Reviews

Confessions of Gordon Brown Assembly Rainy Hall

This play has been doing the rounds of the UK since its first appearance at last year’s Fringe and is still attracting big audiences this year. The advertising flyer describes Brown as “our greatest failure at being Prime Minister in 200 years”, a sweeping statement I personally don’t agree with, and I expected it to be a cruel hatchet job on the man. It’s not quite that but it does portray all the alleged negative aspects of Brown’s personality that we read about in the papers – the temper tantrums, his impatience with subordinates, his obsessional loathing of Tony Blair among others. However it also shows him in an almost sympathetic light – having to overcome his disability of almost total blindness, his feeling that he is a victim of circumstances, his constant struggle to find that elusive “likeability” factor essential for the modern Prime Minister.

Writer and director Kevin Toolis is an award winning screenwriter (Complicit, Confessions of a Suicide Bomber) and was previously a political journalist who is obviously very familiar with the machinations of government and the preoccupations of the political chattering classes. Ian Grieve gives an excellent performance as Brown, capturing the complexity of the man as well as his mannerisms, including that awful rictus grin which attempted to show his softer side.

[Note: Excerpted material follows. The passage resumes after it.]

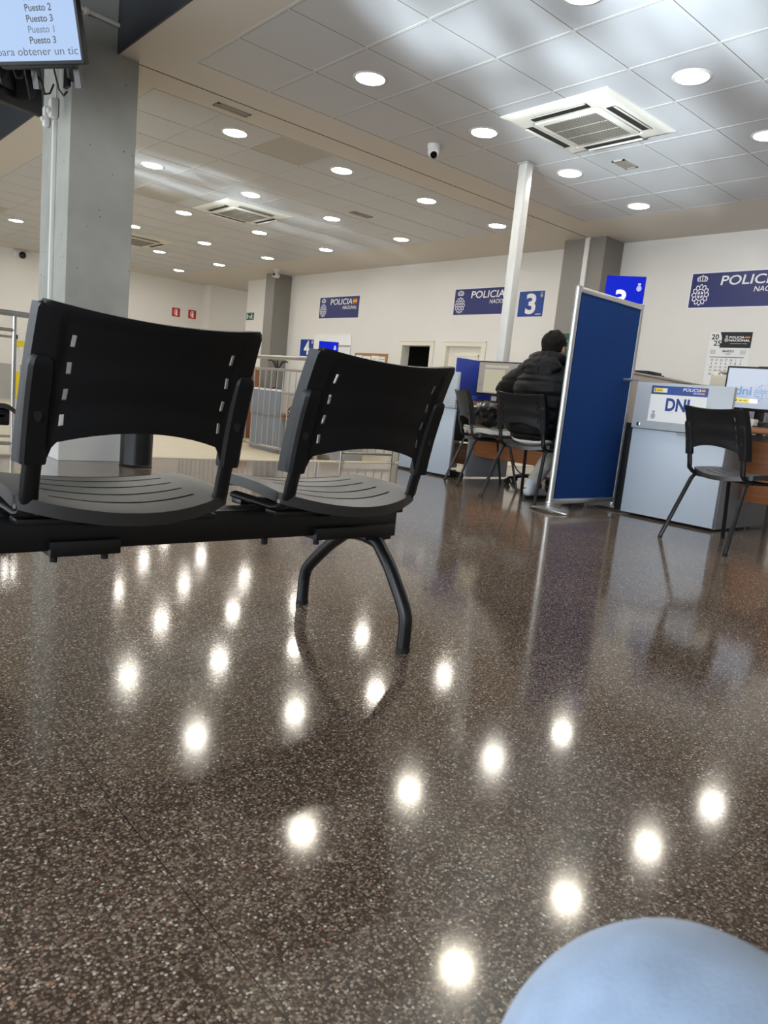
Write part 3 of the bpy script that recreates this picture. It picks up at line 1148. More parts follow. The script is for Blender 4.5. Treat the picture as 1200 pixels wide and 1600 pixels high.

The set is his office in Downing Street, the clock on the wall shows 5:45am, and Brown is already at work – thumping furiously on his keyboard and berating the fact that his staff have not yet arrived. He reflects back on his life – from his upbringing in a Presbyterian manse in Fife through a long career in politics to this moment, his much longed for moment of power and chance at leadership. Where did it all go wrong he wonders, why have the public not warmed to him and what can he do to survive? He blames everyone and everything but ultimately he recognises that it comes down to one thing – he is not the type that Mark and Tricia of Southland, Mr and Mrs Average as identified by focus groups, would want to invite to their barbecues as they would have invited Blair or Clinton. This is what is lacking – not intelligence and ability which he has in spades, but the common touch, that “likeability” factor. This theory probably does apply in “Southland” but I don’t think reflects Brown’s reputation and standing North of the Border.

Despite being billed as a comedy, there are few actual jokes and not a lot of new insight or angle to those of us already familiar with In the Thick of It and other satirical comedy shows. Where it works best is viewing it almost as a Macchiavellian treatise on power – how the pursuit of it becomes all-embracing and ultimately destructive.